Un ulteriore problema: chi de-alcolizza il vino produce alcol
Qual è il trattamento fiscale cui si dovrà sottoporre l’alcol ricavato dalla de-alcolizzazione del vino?
In estrema sintesi, la mate4ria del contendere è questa: gli imprenditori vinicoli decisi a percorrere la strada della de-alcolizzazione sostengono che l’alcol ricavato dall’operazione dovrebbe essere trattato come rifiuto, e quindi esentato dalla intricatissima fiscalizzazione relativa alla produzione di alcol, la cui pesantezza – sempre secondo gli imprenditori vinicolo – renderebbe anti-economica tutta questa filiera innovativa e metterebbe fuori mercato i prodotti No-Lo. In questa direzione si sta battendo, per esempio, l’Unione Italiana Vini (UIV), con pressioni intese ad orientare il decreto ministeriale.

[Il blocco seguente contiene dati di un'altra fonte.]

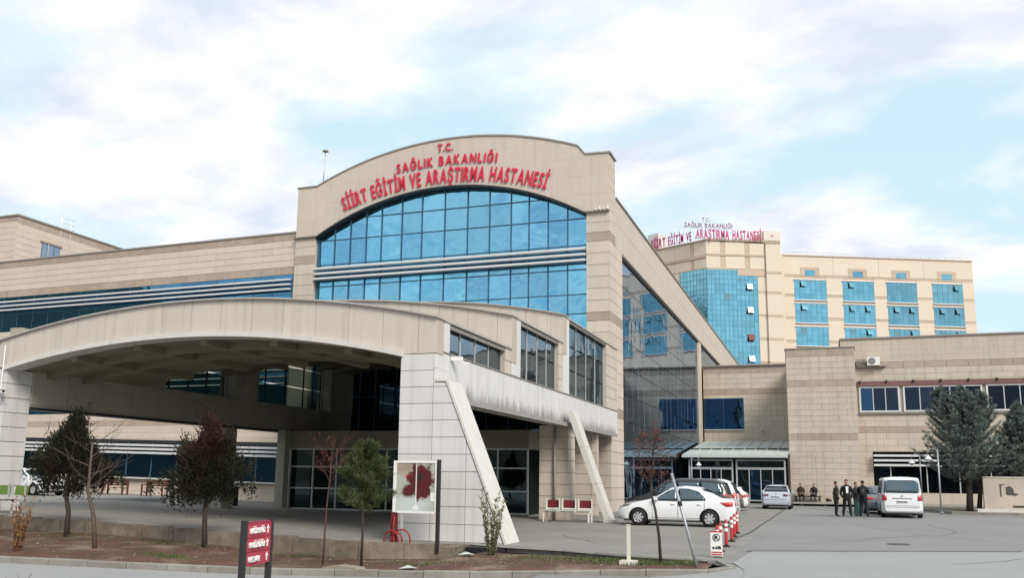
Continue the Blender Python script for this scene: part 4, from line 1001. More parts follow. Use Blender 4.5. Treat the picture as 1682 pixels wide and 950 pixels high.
            link('brake_disc', MB().lathe([(0, .03*so_), (wr*.6, .03*so_)], 20).mesh('disc', [DKMET]), None, w_)
    # windscreen and rear window
    rf = hw*.70 if kind in ('sedan', 'hatch') else hw*.8; lo = hw*.80 if kind in ('sedan', 'hatch') else hw*.86
    if kind in ('sedan',): rz_ = (1.10, 1.37); fzz = (1.04, 1.37)
    elif kind == 'hatch': rz_ = (1.10, 1.38); fzz = (1.05, 1.38)
    elif kind == 'mpv': rz_ = (1.14, 1.60); fzz = (1.17, 1.62)
    else: rz_ = (1.24, 1.80); fzz = (1.25, 1.80)
    patch('rear_window_trim', BLKPL, [(-lo, rz_[0]-.03), (lo, rz_[0]-.03), (rf+.03, rz_[1]+.03), (-rf-.03, rz_[1]+.03)], 'x', 1, .004)
    patch('rear_window', CARGL, [(-lo+.03, rz_[0]), (lo-.03, rz_[0]), (rf, rz_[1]), (-rf, rz_[1])], 'x', 1, .011)
    patch('windscreen', CARGL, [(-lo, fzz[0]), (lo, fzz[0]), (rf, fzz[1]), (-rf, fzz[1])], 'x', -1, .009)
    for sgn in (-1, 1):
        if tail == 'wide':      # saloon: lamp wraps from the tail on to the side
            patch('tail_light', LRED, [(sgn*hw*.42, .80), (sgn*hw*.93, .76), (sgn*hw*.93, .93), (sgn*hw*.5, .91)][::sgn], 'x', 1, .012)
            patch('tail_light', LRED, [(L-.56, .90), (L-.10, .93), (L-.10, .77), (L-.34, .76)], 'y', sgn, .012)
        elif tail == 'dark':
            patch('tail_light', mat('dark_red_lens', (.10, .012, .016), .15, coat=1), [(sgn*hw*.5, .80), (sgn*hw*.94, .80), (sgn*hw*.94, .90), (sgn*hw*.5, .93)][::sgn], 'x', 1, .012)
        else:
            zz = (.84, 1.12) if kind == 'van' else (.85, 1.15)
            patch('tail_light', LRED, [(sgn*hw*.72, zz[0]), (sgn*hw*.965, zz[0]), (sgn*hw*.955, zz[1]), (sgn*hw*.74, zz[1])][::sgn], 'x', 1, .012)
            patch('tail_light', LRED, [(L-.22, zz[0]), (L-.03, zz[0]), (L-.06, zz[1]), (L-.2, zz[1])], 'y', sgn, .012)
        patch('head_light', LAMPG, [(.08, .66), (.48, .74), (.58, .82), (.2, .77)], 'y', sgn, .012)
        patch('head_light', LAMPG, [(sgn*hw*.5, .64), (sgn*hw*.9, .66), (sgn*hw*.9, .76), (sgn*hw*.5, .72)][::sgn], 'x', -1, .012)
    pz = .68 if kind in ('sedan', 'hatch') else .80
    if tail == 'dark': pz = .77
    patch('number_plate', PLATE, [(-.26, pz-.055), (.26, pz-.055), (.26, pz+.055), (-.26, pz+.055)], 'x', 1, .02)
    for k_ in range(5): patch('plate_mark', BLKPL, [(-.2+k_*.09, pz-.03), (-.15+k_*.09, pz-.03), (-.15+k_*.09, pz+.03), (-.2+k_*.09, pz+.03)], 'x', 1, .03)
    patch('rear_bumper', BLKPL, [(-hw*.8, .22), (hw*.8, .22), (hw*.78, .33), (-hw*.78, .33)], 'x', 1, .01)
    patch('bumper_seam', BLKPL, [(-hw*.88, .585), (hw*.88, .585), (hw*.88, .597), (-hw*.88, .597)], 'x', 1, .005)
    patch('grille', BLKPL, [(-hw*.5, .36), (hw*.5, .36), (hw*.45, .56), (-hw*.45, .56)], 'x', -1, .01)
    box('underbody', BLKPL, t, ox+.25, ox+L-.2, -hw+.16, hw-.16, .16, .32)
    if kind == 'van' or tail == 'dark':
        bd = MB().lathe([(0, 0), (.05, 0), (.05, -.015)], 16, (0, 0, 0), 'y').build('badge', RIM, t); bd.rotation_euler[2] = R(90)
        hz = 1.07 if kind == 'van' else .93; hp = bvh.ray_cast(Vector((6, 0, hz)), Vector((-1, 0, 0)))[0]
        if hp: bd.location = (hp.x+.02, 0, hz)
    if kind == 'van':
        patch('tailgate_handle', BLKPL, [(-.45, .93), (.45, .93), (.45, .955), (-.45, .955)], 'x', 1, .012)
        patch('bumper_step', BLKPL, [(-.75, .52), (.75, .52), (.75, .53), (-.75, .53)], 'x', 1, .008)
    return t
def clip2(poly, x0, x1, z0, z1):
    def cut(p, ax, v, keep):
        o = []
        for i in range(len(p)):
            a, b = p[i-1], p[i]; ia, ib = keep(a[ax]), keep(b[ax])
            if ia != ib: t = (v-a[ax])/(b[ax]-a[ax]); o.append((a[0]+(b[0]-a[0])*t, a[1]+(b[1]-a[1])*t))
            if ib: o.append(b)
        return o
    for ax, v, k in ((0, x0, lambda c: c >= x0-1e-9), (0, x1, lambda c: c <= x1+1e-9), (1, z0, lambda c: c >= z0-1e-9), (1, z1, lambda c: c <= z1+1e-9)):
        poly = cut(poly, ax, v, k)
        if len(poly) < 3: return []
    return poly
PI = math.pi
make_car('sedan', CARW, 'white saloon car parked side-on behind the red and white bollards', 'car', -5.35, 34.6, PI+R(1))
make_car('mpv', CARD, 'dark minivan with tinted windows parked just behind the white saloon', 'car', -6.15, 40.0, PI, tail='tall')
make_car('mpv', CARW, 'small white van of which only the tail shows behind the dark minivan', 'van', -6.15, 43.4, PI, tail='tall', cheap=True, name='small_van')
make_car('hatch', CARR, 'dark hatchback with bright red lamps parked beyond the white van tail', 'car', -6.2, 49.2, PI)
make_car('hatch', CARW, 'white hatchback furthest along the row beside the mirror-glass wall', 'car', -6.2, 53.4, PI, cheap=True)
make_car('sedan', CARS, 'silvery white saloon seen from behind in front of the glazed porch', 'car', -2.85, 59.2, PI/2, tail='dark')
make_car('van', CARW, 'white passenger van seen from behind near the blue-green spruce', 'van', 3.55, 50.0, PI/2, tail='tall')
make_car('hatch', CARG, 'grey car half hidden to the left of the white passenger van', 'car', 2.75, 54.6, PI/2+R(4))
make_car('sedan', CARW, 'white car parked beyond the left portico column', 'car', -41.9, 38.2, -R(6), z=g(-40, 38))
make_car('hatch', CARS, 'silver car of which only the tail shows beside the brown leafy stems', 'car', -24.35, 18.7, PI, z=-.07)

# ================================================================== TREES AND PLANTS
def leafmat(name, c1, c2, rough=.75):
    m = bpy.data.materials.new(name); m.use_nodes = True; t = m.node_tree; p = t.nodes['Principled BSDF']; L = t.links.new
    p.inputs['Roughness'].default_value = rough; p.inputs['Specular IOR Level'].default_value = .2
    a = t.nodes.new('ShaderNodeAttribute'); a.attribute_name = 'tone'
    mx = t.nodes.new('ShaderNodeMix'); mx.data_type = 'RGBA'; mx.inputs[6].default_value = (*c1, 1); mx.inputs[7].default_value = (*c2, 1); L(a.outputs['Fac'], mx.inputs[0]); L(mx.outputs[2], p.inputs['Base Color'])
    return m
def leaves(name, pts, dirs, ln, wd, m, parent, tones=None, flop=.5):
    """one small folded blade per point"""
    n = len(pts); pts = np.asarray(pts, float); d = np.asarray(dirs, float); d /= np.linalg.norm(d, axis=1)[:, None]+1e-9
    r = np.random.normal(size=(n, 3)); s = np.cross(d, r); s /= np.linalg.norm(s, axis=1)[:, None]+1e-9
    ln = (ln*np.random.uniform(.6, 1.3, n))[:, None]; wd = (wd*np.random.uniform(.6, 1.2, n))[:, None]
    v = np.empty((n, 4, 3)); v[:, 0] = pts; v[:, 1] = pts+d*ln*.5+s*wd*.5; v[:, 2] = pts+d*ln; v[:, 3] = pts+d*ln*.5-s*wd*.5
    me = bpy.data.meshes.new(name); me.vertices.add(4*n); me.vertices.foreach_set('co', v.reshape(-1))
    me.loops.add(4*n); me.loops.foreach_set('vertex_index', np.arange(4*n, dtype=np.int32)); me.polygons.add(n); me.polygons.foreach_set('loop_start', np.arange(0, 4*n, 4, dtype=np.int32)); me.update(calc_edges=True)
    at = me.attributes.new('tone', 'FLOAT', 'FACE'); tn = np.random.uniform(0, 1, n) if tones is None else np.clip(tones+np.random.uniform(-.25, .25, n), 0, 1); at.data.foreach_set('value', tn.astype(np.float32))
    me.materials.append(m); return link(name, me, None, parent)
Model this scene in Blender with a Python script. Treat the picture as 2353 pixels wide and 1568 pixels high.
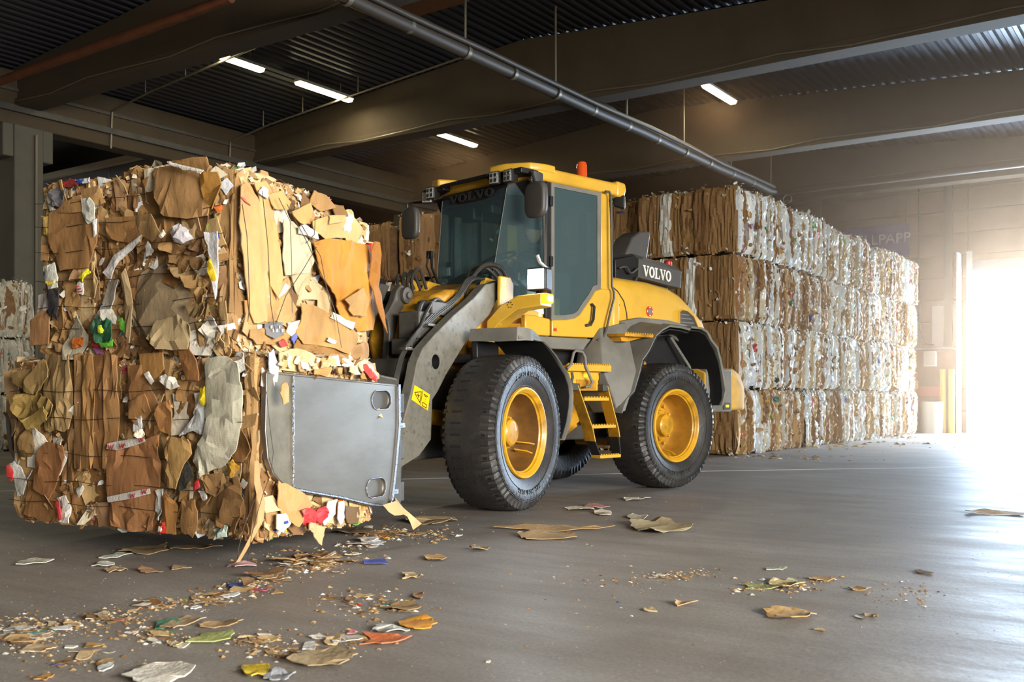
import bpy, bmesh, math, random
from mathutils import Vector, Matrix, noise
PI = math.pi
RAD = math.radians
for o in list(bpy.data.objects):
    bpy.data.objects.remove(o)
C = bpy.context.scene.collection
S = bpy.context.scene
rnd = random.Random(7)
HAZE = 0.0135

# ------------------------------------------------------------------ camera
TH = RAD(34.9)                       # the building axes are X / Y, the camera looks 34.9 deg left of +Y
cam = bpy.data.cameras.new('camera')
cam.sensor_width = 36.0
cam.lens = 36.0 * 2330 / 2353
cam.shift_y = (912 - 784) / 2353
cam.clip_end = 300
cam.dof.use_dof = True
cam.dof.focus_distance = 8.5
cam.dof.aperture_fstop = 4.0
co = bpy.data.objects.new('camera', cam)
co.location = (0, 0, 1.0)
co.rotation_euler = (PI/2, 0, TH)
C.objects.link(co)
S.camera = co

# ------------------------------------------------------------------ view, sky, lights
S.view_settings.view_transform = 'Standard'
S.view_settings.look = 'None'
S.view_settings.exposure = 0.0
S.view_settings.gamma = 1.0
S.view_settings.use_curve_mapping = False
S.cycles.use_denoising = True
S.cycles.max_bounces = 8
S.cycles.diffuse_bounces = 4
S.cycles.glossy_bounces = 3
S.cycles.transmission_bounces = 6
S.cycles.transparent_max_bounces = 10
S.cycles.sample_clamp_indirect = 6.0
S.cycles.sample_clamp_direct = 0.0
S.cycles.caustics_reflective = False
S.cycles.caustics_refractive = False

world = bpy.data.worlds.new('overcast_sky')
S.world = world
world.use_nodes = True
bgn = world.node_tree.nodes['Background']
bgn.inputs[0].default_value = (0.82, 0.91, 1.0, 1)
bgn.inputs[1].default_value = 9.0

def area_light(name, loc, size_x, size_y, rot, power, color, portal=False):
    l = bpy.data.lights.new(name, 'AREA')
    l.shape = 'RECTANGLE'; l.size = size_x; l.size_y = size_y
    l.energy = power; l.color = color
    if portal:
        l.cycles.is_portal = True
    o = bpy.data.objects.new(name, l)
    o.location = loc; o.rotation_euler = rot
    C.objects.link(o)
    return o
WALL_Y, DOOR_X0, DOOR_X1, DOOR_Z = 30.3, -5.6, 2.4, 4.77
FILL_GATE = (-9.0, 9.5, 5.2)              # unseen gate added to the right wall for fill light (y0, y1, height), beside and behind the camera
WALL_R = 11.0
area_light('door_portal', ((DOOR_X0+DOOR_X1)/2, WALL_Y+0.25, DOOR_Z/2), DOOR_X1-DOOR_X0, DOOR_Z, (-PI/2, 0, 0), 1, (1, 1, 1), True)
area_light('fill_gate_portal', (WALL_R+0.2, (FILL_GATE[0]+FILL_GATE[1])/2, FILL_GATE[2]/2), FILL_GATE[2], FILL_GATE[1]-FILL_GATE[0], (0, PI/2, 0), 1, (1, 1, 1), True)
# daylight through the door, plus an added fill lamp in the unseen gate
area_light('door_daylight', ((DOOR_X0+DOOR_X1)/2, WALL_Y+0.8, DOOR_Z/2+0.3), DOOR_X1-DOOR_X0, DOOR_Z, (-PI/2+0.12, 0, 0), 6200, (0.64, 0.80, 1.0))
_g = area_light('gate_fill_light', (WALL_R+0.5, 0.5, 3.3), 3.6, 9.0, (0, PI/2-0.24, 0), 2700, (1.0, 0.93, 0.82))
_g.data.spread = RAD(125)

# ------------------------------------------------------------------ small maths: picture ray -> plane
F_, CX, HY, H = 2330.0, 1176.5, 912.0, 1.0
def cw(x, d, z=0.0):
    "camera-aligned ground coordinates -> world"
    return Vector((x*math.cos(TH)-d*math.sin(TH), x*math.sin(TH)+d*math.cos(TH), z))
def ground(px, py):
    d = F_*H/(py-HY)
    return cw((px-CX)/F_*d, d)
PX, PD = -0.073, 10.731              # articulation joint of the loader
class Frame:
    "R runs to the rear of the machine, S to its left side, Z up; origin at the articulation joint"
    def __init__(s, az):
        a = RAD(az)
        s.u = (math.sin(a), math.cos(a)); s.n = (math.cos(a), -math.sin(a))
        s.rot = PI/2 - a + TH
    def on_side(s, S_, px, py):
        t = (px-CX)/F_
        bx, bd = PX+S_*s.n[0], PD+S_*s.n[1]
        R = (t*bd-bx)/(s.u[0]-t*s.u[1]); d = bd+R*s.u[1]
        return R, H-(py-HY)*d/F_
    def on_front(s, R_, px, py):
        t = (px-CX)/F_
        bx, bd = PX+R_*s.u[0], PD+R_*s.u[1]
        S_ = (t*bd-bx)/(s.n[0]-t*s.n[1]); d = bd+S_*s.n[1]
        return S_, H-(py-HY)*d/F_
FF, FR = Frame(28.8), Frame(46.4)
JOINT = cw(PX, PD)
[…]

Ben diversa la posizione assunta dagli imprenditori della distillazione, i produttori di alcoli e acquaviti, i quali – rappresentati da AssoDistil – sottolineano l’insopportabile pericolosità di una massa di alcole così prodotta, lasciata senza alcun controllo fiscale, disponibile per operazioni a forte rischio di contrabbando.
Intanto, esiste già da ottobre uno schema di decreto approvato il 15 ottobre dal Consiglio dei Ministri che nel capitolo “De-alcolazione del vino” prevede (articolo 33-ter, comma 1) che “l’Agenzia delle Dogane e dei Monopoli può autorizzare i soggetti produttori di vino, che operano in regime di deposito fiscale, ad effettuare trattamenti del vino finalizzati esclusivamente a ridurne il titolo alcolometrico (…) purché il quantitativo annuo di alcole etilico, che si ritiene possa essere ottenuto a seguito dei predetti trattamenti, sia non superiore a 50 ettolitri di alcole anidro”. Inoltre (comma 2) “l’alcole etilico ottenuto a seguito delle lavorazioni di cui al comma 1 è sottoposto ad accisa”, e “nei depositi in cui il soggetto è autorizzato a effettuare i trattamenti di cui al comma 1, l’alcole etilico ottenuto a seguito dei medesimi trattamenti è raccolto in un recipiente collettore, sigillato dall’Agenzia delle Dogane e dei Monopoli, posto in diretta e stabile comunicazione con gli impianti in cui avvengono i trattamenti; nei medesimi depositi sono predisposte idonee attrezzature per la determinazione dei quantitativi di vino destinati a subire i trattamenti di cui al comma 1 e per l’accertamento diretto dell’alcole etilico ottenuto”.
Ma nel decreto ministeriale attualmente in gestazione al MASAF è precisato che “Il processo produttivo dovrà avvenire in strutture dedicate, fisicamente separate da quelle utilizzate per la produzione vitivinicola, con registri digitalizzati e licenze autorizzative”.